No payload bay, no multi purpose mutually contradictory design requirements that add weight and complexity & cost so we spread more graft $ around to more congress-critter's districts.



I think there is very little "graft" in this whole thing, former congressman Cunningham aside.  But, in a democracy you are going to have to spread the money around in order to get political support.  The requirments issues is driven by shortage of money/projects.  When everyone could have there own specialized system one didn't have so much of this.  Today if you don't get your requirments on the one system that is getting built you just out of luck.


As for the CEV's heatshield requirements, well yes the whole plan is to go back to the moon.  Buzz Aldrin even has a Mars idea where it is a key component.  The current NASA plan is to get back to "exploration" rather than just a transportation service. 

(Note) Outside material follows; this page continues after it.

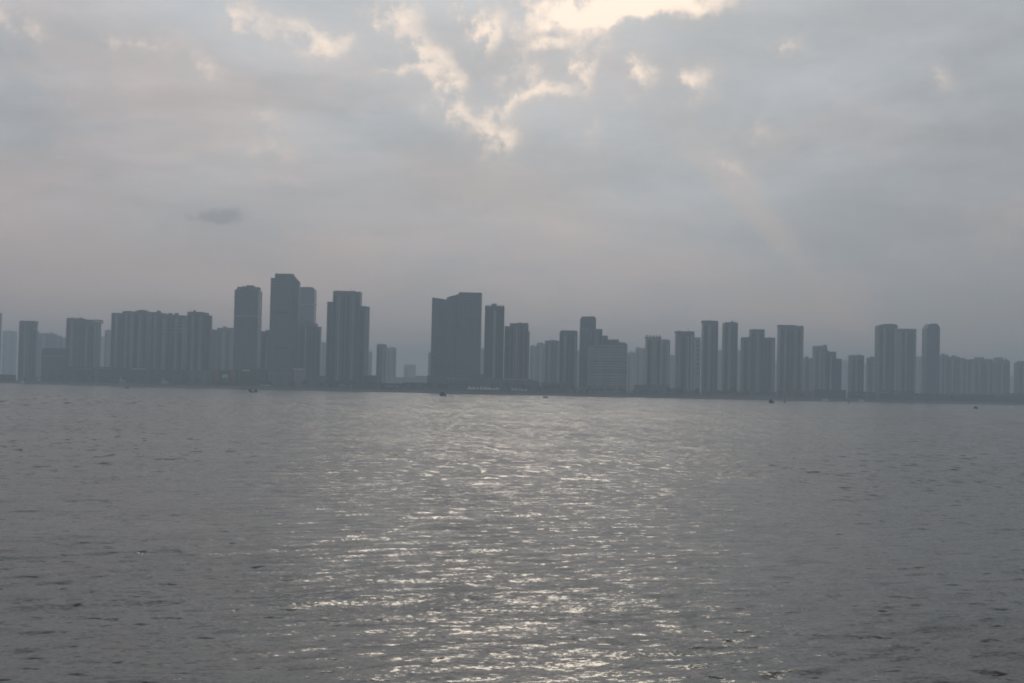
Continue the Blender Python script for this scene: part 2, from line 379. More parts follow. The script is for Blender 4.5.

In a way this goes against my bias which is for a big technology push.  We haven't make a major advance in operational (vs lab) space propulsion since the mid '60s, i.e. the LH2-LOX rocket engine.  The Shuttle is a prototype rather than a true spaceship but is an important step in the right direction.  Clearly another step is required now.  I think that it does give us a lot data on what work well and what doesn't.  I've tended to favor the hybrid airbreathing/rocket concept for SSTO vehicles.  Perhaps that isn't the answer but we need to get to the level of a single vehicle with significant throw away parts that can fligh multiple mission before depot level maintainance.   I would guess that if we could fly ten mission for the support that one Shuttle mission requires that would do.